To find Aunty La's, head from the market parking lot to the Poetry is Great lady. You'll know her by her sign. She's long guarded the market's entrance, singing sweetly while strumming her guitar. Continue straight. You'll pass purveyors of fluffy slippers and jars labelled "homemade salted fish". Racks of knock-off Louis Vuitton and an extensive selection of woks. Fruit, vegetable, and flower stalls emerge on your right. A flea market materialises on your left. Then comes the crucial "cash out" stall (most vendors here are cash only). Keep going past a small courtyard where congee and hot donuts are sold. Hold out for Thai. If you get to a key cutter, you've gone too far. Aunty La's is on his left.
A few picnic tables squeeze in next to the food truck. These fill up fast, so I took my noodle soup round to the racecourse side of the stadium. Market days, incidentally, are far more hectic than race days in Avondale. I sat between singing Christian evangelists and the tool bazaar, glad I'd said yes to chilli oil. It did not overwhelm. It warmed and perked and blossomed in my mouth, leaving a lingering tingle. The soup (a melee of skewered beef balls, shredded chicken, deep-fried dumplings, mung beans, coriander, egg noodles - and an unidentified sweet-tasting orange gristle) would have been a tad bland without it.

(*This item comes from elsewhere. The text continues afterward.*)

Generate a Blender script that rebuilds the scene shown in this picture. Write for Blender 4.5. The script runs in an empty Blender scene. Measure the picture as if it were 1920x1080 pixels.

You know what isn't bland? Crowds at the Avondale Market. As I ate, I watched rambunctious kids wield toy guns and hot dogs. Women in saris haggle hard over bric-a-brac. A man with a sausage dog under one arm and a chainsaw under the other tries picking up a painting. Shopping bags looked fit to burst with fresh snapper, bargain beetroot and obscenely shaped daikon. New Zealand's largest and longest running market offers a dose of humanity that feels rather like Aunty La's chilli oil.